Theory, equations and matrix shapes for data used in an ordinary least squares operation which fits a line through a set of points representing measured distances are shown at the top of this IPython notebook.

Theory, equations and matrix shapes for data used in a weighted least squares operation which compares the accuracy of a similarity and affine transform of observed x and y coordinates are shown at the top of this IPython notebook.
This notebook also demonstrates the use of estimated parameters to calculate transformed coordinates of new input points, using both statsmodels predict() function, and manually, using a transformation matrix.

A, A matrix, X: the design matrix, referred to as exogenous in the statsmodels module. The explanatory variable, or regressors.
b, b vector, Y: the outcome vector, referred to as endogenous in the statsmodels module. The response variable, or regressand.
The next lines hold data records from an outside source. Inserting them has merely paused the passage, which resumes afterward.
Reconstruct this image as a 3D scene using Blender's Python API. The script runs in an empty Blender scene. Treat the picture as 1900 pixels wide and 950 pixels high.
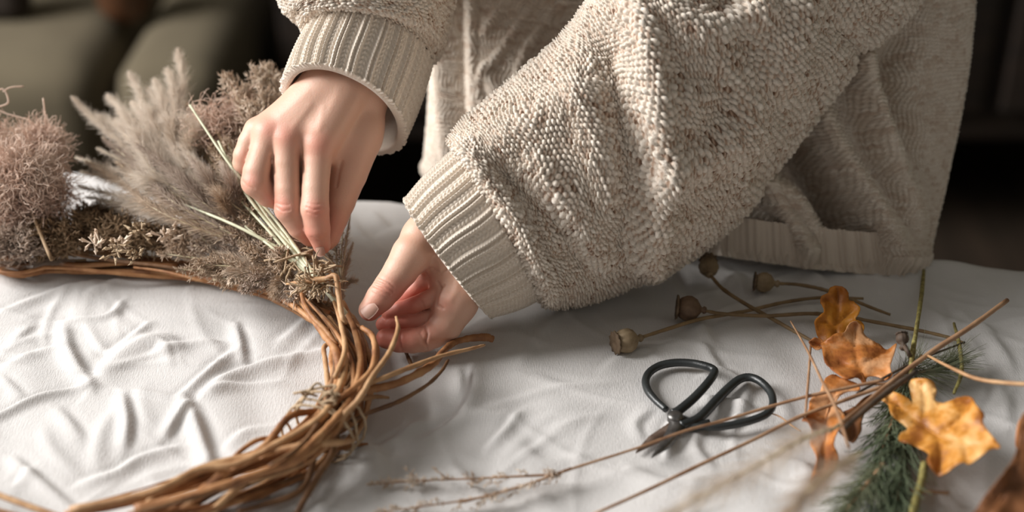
import bpy, bmesh, math
import numpy as np
from mathutils import Vector
from mathutils.geometry import delaunay_2d_cdt
rng = np.random.default_rng(7)
S = 0.5 / 0.57            # depths below are written for an eye 0.57 above the table, real eye is 0.5 above
TZ = 0.75                 # table top height
F = 50 / 36 * 1900        # focal length in pixels
PITCH = math.radians(30)
CP, SP = math.cos(PITCH), math.sin(PITCH)

# ------------------------------------------------------------------ camera, world, light, exposure
cam = bpy.data.cameras.new('camera'); camo = bpy.data.objects.new('camera', cam)
bpy.context.scene.collection.objects.link(camo)
camo.location = (0, 0, TZ + 0.5); camo.rotation_euler = (math.radians(60), 0, 0)
cam.lens = 50; cam.sensor_width = 36; cam.clip_start = 0.02
cam.dof.use_dof = True; cam.dof.focus_distance = 1.005 * S; cam.dof.aperture_fstop = 3.2
bpy.context.scene.camera = camo
sc = bpy.context.scene
sc.view_settings.view_transform = 'Standard'; sc.view_settings.look = 'None'
sc.view_settings.gamma = 1; sc.view_settings.use_curve_mapping = False
sc.view_settings.exposure = 0.13
w = bpy.data.worlds.new('world'); sc.world = w; w.use_nodes = True
w.node_tree.nodes['Background'].inputs[0].default_value = (1.0, 0.96, 0.90, 1)
w.node_tree.nodes['Background'].inputs[1].default_value = 0.22

def area(name, loc, target, sx, sy, energy, col):
    l = bpy.data.lights.new(name, 'AREA'); l.shape = 'RECTANGLE'; l.size = sx; l.size_y = sy
    l.energy = energy; l.color = col
    o = bpy.data.objects.new(name, l); bpy.context.scene.collection.objects.link(o)
    o.location = loc
    o.rotation_euler = (Vector(target) - Vector(loc)).to_track_quat('-Z', 'Y').to_euler()
    return o
# daylight entering by the tall window of the left wall
area('window_daylight', (-2.52, 0.97, 2.20), (0.0, 0.9, 0.8), 1.5, 1.6, 172, (1.0, 0.982, 0.96))

# ------------------------------------------------------------------ helpers
def P(px, py, d):
    px = np.asarray(px, float); py = np.asarray(py, float); d = np.asarray(d, float) * S
    u = (px - 950) / F; v = (475 - py) / F
    return np.stack(np.broadcast_arrays(u * d, d * (CP + v * SP), TZ + 0.5 + d * (-SP + v * CP)), -1)
def G(px, py, h=0.0):
    """point on the plane h metres above the table top, seen at that pixel"""
    px = np.asarray(px, float); py = np.asarray(py, float)
    v = (475 - py) / F
    return P(px, py, (0.5 - h) / (SP - v * CP) / S)
def gdepth(py, h=0.0):
    v = (475 - np.asarray(py, float)) / F
    return (0.5 - h) / (SP - v * CP) / S
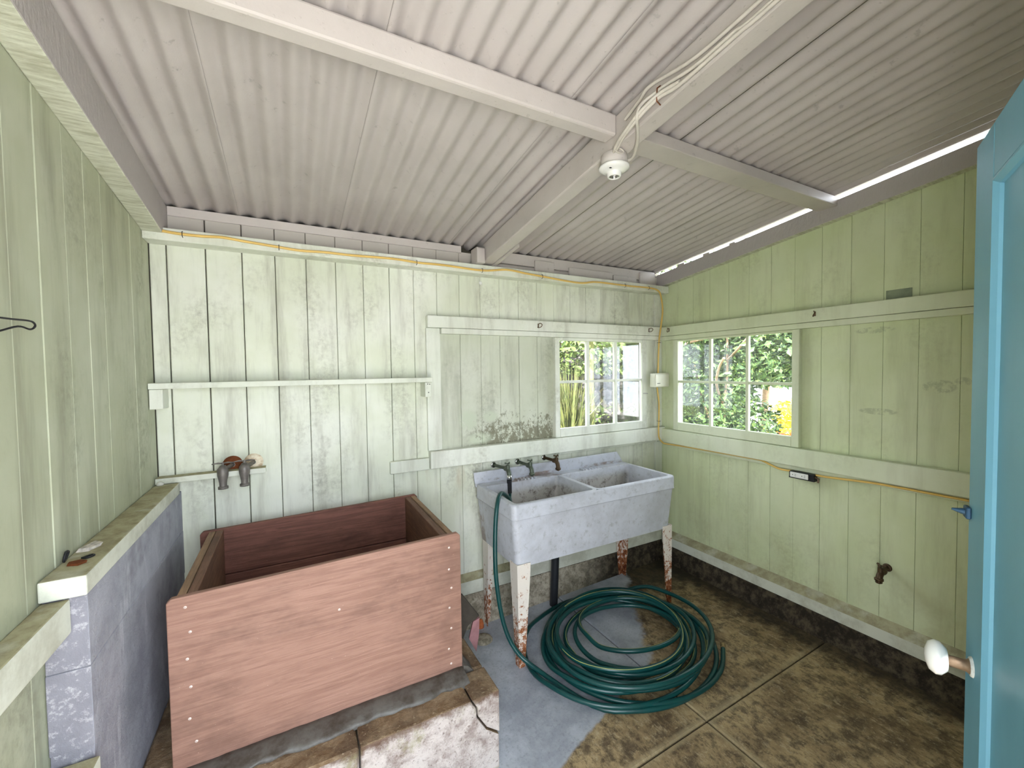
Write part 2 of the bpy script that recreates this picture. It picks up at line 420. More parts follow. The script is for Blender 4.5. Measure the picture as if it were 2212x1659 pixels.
for (x0, x1) in ((-3.3, -1.086), (-1.086, 0.06)):
    for (y0, y1) in ((0.07, -1.231), (-1.231, -2.52)):
        g_ = 0.0035; a, b, c, d = x0+g_, x1-g_, y0-g_, y1+g_; e = 0.006
        mb = MB()
        def rect(i, dz): return [(a+i, c-i, floorz(a+i)+dz), (b-i, c-i, floorz(b-i)+dz), (b-i, d+i, floorz(b-i)+dz), (a+i, d+i, floorz(a+i)+dz)]
        mb.rings([rect(0, -0.03), rect(0, -e), rect(e, 0)], True, True, 0, False)
        wpart('floor_slab', mb, M['floor'], floor)

# ---- concrete curbs under both walls
def curb_mat():
    g = G('rough_old_concrete'); n = g.noise(18, 6, 0.75); x, y, z = g.xyz()
    c = g.mix(g.step(n, 0.38, 0.62), S(128, 120, 104), S(176, 166, 148))
    c = g.mix(g.math('MULTIPLY', g.step(g.noise(60, 3, 0.7), 0.55, 0.68), 0.6), c, S(70, 62, 50))
    c = g.mix(g.step(x, -1.0, -0.55), c, g.mix(g.step(n, 0.4, 0.65), S(40, 34, 26), S(86, 76, 60)))
    return g.out(c, 0.85, g.bump(n, 0.8, 0.012), 0.25)
M['curb'] = curb_mat()
wthing('trim_1', MB().prism([(-1.965, -0.055, 0.14), (-1.965, -0.095, floorz(-1.9)-0.02), (-1.965, 0.0, -0.10), (-1.965, 0.0, 0.14)], (1.965, 0, 0)), M['curb'],
       'rough concrete curb under the back wall', 'curb', 'structure')
wthing('trim_2', MB().prism([(-0.055, -0.05, 0.115), (-0.105, -0.05, -0.03), (0.0, -0.05, -0.05), (0.0, -0.05, 0.115)], (0, -2.36, 0)), M['curb'],
       'dark wet concrete curb under the right wall', 'curb', 'structure')
wthing('baseboard_back', MB().prism([(-1.965, -0.052, 0.142), (-1.965, -0.052, 0.222), (-1.965, -0.001, 0.252), (-1.965, -0.001, 0.142)], (1.91, 0, 0)), M['dusty'], 'pale green base ledge with dusty top along the back wall', 'baseboard', 'structure')
wthing('baseboard_right', MB().prism([(-0.056, -0.054, 0.117), (-0.056, -0.054, 0.180), (-0.001, -0.054, 0.216), (-0.001, -0.054, 0.117)], (0, -2.35, 0)), M['dusty'], 'pale green base ledge with dusty top along the right wall', 'baseboard', 'structure')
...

See the docs for a complete explanation. It should also be noted that the signatures of the numpy.linalg.lstsq and statsmodels.WLS methods are reversed: numpy expects the design matrix followed by the outcome vector, while statsmodels expects the outcome vector followed by the design matrix.

Data is contained in CSVs in the data directory:

coordinates.csv contains imaged coordinates of the control points, while ground_control_points.csv contains the actual coordinates in eastings and northings. For the OLS example, year_distance.csv contains the data for the ordinary least squares transform.

The matrices are described for the least squares methods using a patsy formula, which is similar to those used in R, though they can also be specified in terms of endog/exog (or y and X etc.) using the uppercase versions of the methods found in statsmodels.formula.api.
NB: If you are not using patsy to describe the OLS formula, you must ensure that your design matrix contains an intercept by including a constant term. You can do this manually, or by using the add_constant method. If you do not do this, your results will be wrong: the line will be fitted as if the b term in y = mx + b was 0.

It's apparent from the scatter plot shown at the top of the page that the affine transformation is the more accurate of the two, however we can compare the quality of the two transformations by obtaining the sigma zero value, which is the standard error of the weighted residual variance for each transform, and can be calculated by taking the square root of either the mse_resid or (more correctly in a weighted regression) the scale attribute of the result object:

Standard error of the affine transform: 0.0048
Standard error of the similarity transform: 0.0254

The ordinary least squares fit example is just a dummy set of measurements, regressed against the year in which they were made. Green points on the plot show actual measurements, while the fuchsia-coloured line shows the best fit following least squares treatment.